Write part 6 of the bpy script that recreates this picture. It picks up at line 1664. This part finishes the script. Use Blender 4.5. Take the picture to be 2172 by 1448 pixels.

--

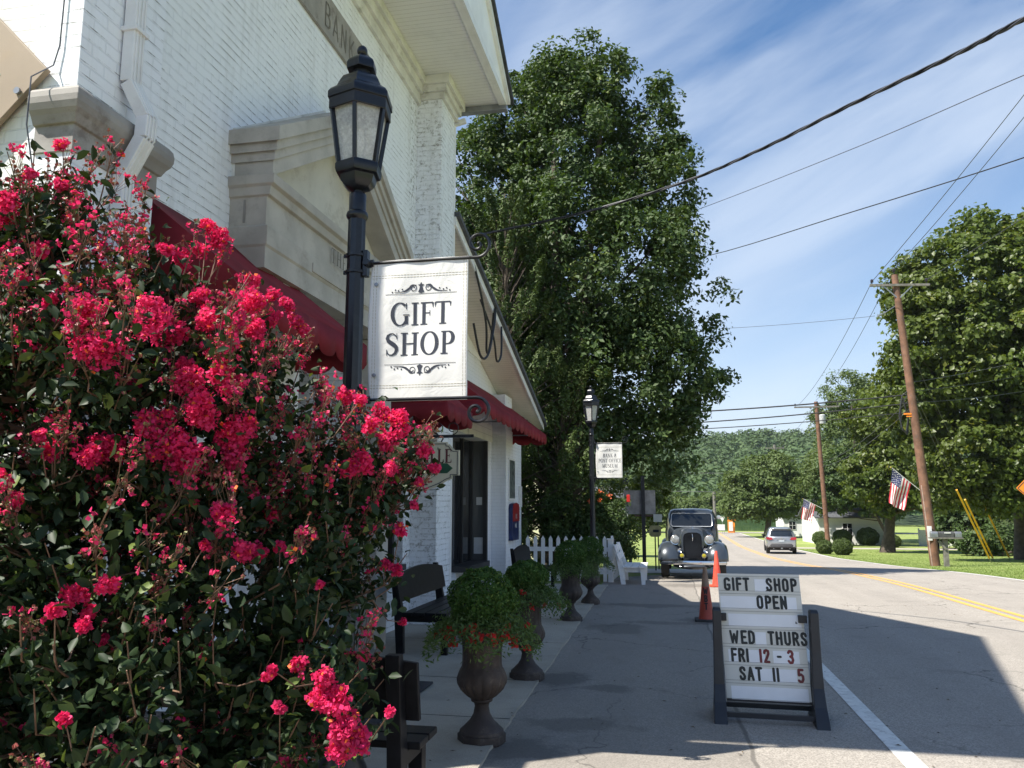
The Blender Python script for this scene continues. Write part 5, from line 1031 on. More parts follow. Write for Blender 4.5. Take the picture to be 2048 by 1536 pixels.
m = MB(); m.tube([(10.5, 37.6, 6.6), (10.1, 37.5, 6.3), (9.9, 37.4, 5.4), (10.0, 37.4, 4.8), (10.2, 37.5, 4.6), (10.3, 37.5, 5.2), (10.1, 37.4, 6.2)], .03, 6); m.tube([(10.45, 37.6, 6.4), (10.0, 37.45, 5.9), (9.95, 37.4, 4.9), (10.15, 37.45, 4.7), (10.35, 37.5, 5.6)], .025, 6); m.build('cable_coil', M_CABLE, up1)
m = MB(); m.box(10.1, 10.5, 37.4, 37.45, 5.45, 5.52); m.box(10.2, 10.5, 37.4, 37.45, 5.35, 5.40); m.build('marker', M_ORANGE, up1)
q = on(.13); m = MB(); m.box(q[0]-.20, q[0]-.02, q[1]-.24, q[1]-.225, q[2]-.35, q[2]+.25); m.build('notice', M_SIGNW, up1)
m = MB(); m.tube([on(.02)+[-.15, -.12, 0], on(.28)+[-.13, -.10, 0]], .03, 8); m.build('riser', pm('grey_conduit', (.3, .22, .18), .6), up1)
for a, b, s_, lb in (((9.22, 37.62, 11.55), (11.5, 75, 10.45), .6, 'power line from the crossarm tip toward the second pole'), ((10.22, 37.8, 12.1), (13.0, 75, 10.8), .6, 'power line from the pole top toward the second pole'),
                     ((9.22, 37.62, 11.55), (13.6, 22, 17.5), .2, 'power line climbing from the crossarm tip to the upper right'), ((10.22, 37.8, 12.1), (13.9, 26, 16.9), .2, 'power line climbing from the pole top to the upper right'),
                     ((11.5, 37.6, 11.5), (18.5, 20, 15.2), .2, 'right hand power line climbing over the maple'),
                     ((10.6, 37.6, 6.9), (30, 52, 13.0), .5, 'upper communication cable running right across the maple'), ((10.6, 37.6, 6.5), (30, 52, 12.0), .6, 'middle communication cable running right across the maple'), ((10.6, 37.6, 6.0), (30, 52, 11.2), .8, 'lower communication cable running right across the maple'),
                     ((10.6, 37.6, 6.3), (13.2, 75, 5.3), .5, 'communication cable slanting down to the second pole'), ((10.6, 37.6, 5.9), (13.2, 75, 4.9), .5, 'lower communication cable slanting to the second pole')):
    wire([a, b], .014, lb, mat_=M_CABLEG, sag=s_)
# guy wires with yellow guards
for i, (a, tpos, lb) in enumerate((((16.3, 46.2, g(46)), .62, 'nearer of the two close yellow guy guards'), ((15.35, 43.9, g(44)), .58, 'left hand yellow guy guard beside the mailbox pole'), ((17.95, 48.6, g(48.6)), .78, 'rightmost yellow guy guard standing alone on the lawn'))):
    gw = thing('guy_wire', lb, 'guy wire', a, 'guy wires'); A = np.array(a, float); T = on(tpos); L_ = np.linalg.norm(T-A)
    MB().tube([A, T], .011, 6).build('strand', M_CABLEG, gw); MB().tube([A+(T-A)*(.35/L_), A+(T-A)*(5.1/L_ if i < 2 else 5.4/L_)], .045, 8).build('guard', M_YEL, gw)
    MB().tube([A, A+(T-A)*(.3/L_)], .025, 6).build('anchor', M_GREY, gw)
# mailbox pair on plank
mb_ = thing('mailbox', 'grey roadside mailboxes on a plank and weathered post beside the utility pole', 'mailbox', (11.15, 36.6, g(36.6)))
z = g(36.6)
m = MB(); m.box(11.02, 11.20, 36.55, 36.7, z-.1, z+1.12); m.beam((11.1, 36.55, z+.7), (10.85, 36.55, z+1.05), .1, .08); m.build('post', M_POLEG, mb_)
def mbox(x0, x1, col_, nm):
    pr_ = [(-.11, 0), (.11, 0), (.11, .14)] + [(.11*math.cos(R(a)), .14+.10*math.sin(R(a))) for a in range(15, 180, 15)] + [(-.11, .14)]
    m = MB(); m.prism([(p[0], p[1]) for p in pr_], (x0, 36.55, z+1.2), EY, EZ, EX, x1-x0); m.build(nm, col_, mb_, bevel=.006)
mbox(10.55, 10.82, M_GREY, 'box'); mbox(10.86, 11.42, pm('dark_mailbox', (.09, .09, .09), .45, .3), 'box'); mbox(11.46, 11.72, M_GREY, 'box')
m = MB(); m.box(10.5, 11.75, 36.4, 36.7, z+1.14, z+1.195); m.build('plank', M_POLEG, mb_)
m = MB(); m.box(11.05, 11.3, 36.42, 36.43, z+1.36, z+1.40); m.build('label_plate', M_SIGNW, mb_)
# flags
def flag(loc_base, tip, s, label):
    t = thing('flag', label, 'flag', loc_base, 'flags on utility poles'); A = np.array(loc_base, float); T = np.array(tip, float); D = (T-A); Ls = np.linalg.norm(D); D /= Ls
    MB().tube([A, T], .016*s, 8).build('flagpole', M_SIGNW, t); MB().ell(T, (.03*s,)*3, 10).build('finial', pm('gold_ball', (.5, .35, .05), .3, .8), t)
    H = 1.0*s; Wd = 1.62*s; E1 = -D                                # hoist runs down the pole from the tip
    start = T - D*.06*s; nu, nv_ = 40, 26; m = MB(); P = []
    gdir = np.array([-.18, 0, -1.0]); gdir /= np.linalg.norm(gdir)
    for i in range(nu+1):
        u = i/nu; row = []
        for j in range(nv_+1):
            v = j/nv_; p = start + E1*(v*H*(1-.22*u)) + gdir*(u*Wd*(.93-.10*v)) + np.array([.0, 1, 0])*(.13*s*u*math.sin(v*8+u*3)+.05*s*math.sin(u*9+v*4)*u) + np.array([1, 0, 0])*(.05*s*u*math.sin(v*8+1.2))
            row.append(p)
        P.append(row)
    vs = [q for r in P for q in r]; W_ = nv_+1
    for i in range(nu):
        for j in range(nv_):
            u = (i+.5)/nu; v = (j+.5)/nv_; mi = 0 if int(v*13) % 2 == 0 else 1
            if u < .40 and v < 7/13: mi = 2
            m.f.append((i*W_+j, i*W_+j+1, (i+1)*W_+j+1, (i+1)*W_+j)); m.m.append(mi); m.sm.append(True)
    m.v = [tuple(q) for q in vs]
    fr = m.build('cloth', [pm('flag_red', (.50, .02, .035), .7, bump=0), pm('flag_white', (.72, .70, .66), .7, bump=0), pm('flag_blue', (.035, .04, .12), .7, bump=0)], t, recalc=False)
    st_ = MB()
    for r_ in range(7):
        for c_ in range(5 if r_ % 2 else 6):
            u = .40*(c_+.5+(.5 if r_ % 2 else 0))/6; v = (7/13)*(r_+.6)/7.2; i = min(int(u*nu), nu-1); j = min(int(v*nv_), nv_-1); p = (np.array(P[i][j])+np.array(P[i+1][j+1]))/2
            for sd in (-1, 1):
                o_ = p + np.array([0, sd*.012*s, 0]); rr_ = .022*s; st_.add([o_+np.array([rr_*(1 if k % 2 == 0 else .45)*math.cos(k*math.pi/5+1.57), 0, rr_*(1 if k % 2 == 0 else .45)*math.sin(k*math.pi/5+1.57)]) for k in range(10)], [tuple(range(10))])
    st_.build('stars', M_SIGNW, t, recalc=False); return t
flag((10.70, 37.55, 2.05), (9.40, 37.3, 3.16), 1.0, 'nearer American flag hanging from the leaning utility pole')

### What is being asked
Go through the material above and count the lines that contain "Blender"; answer with the number alone.

### Exercise result
2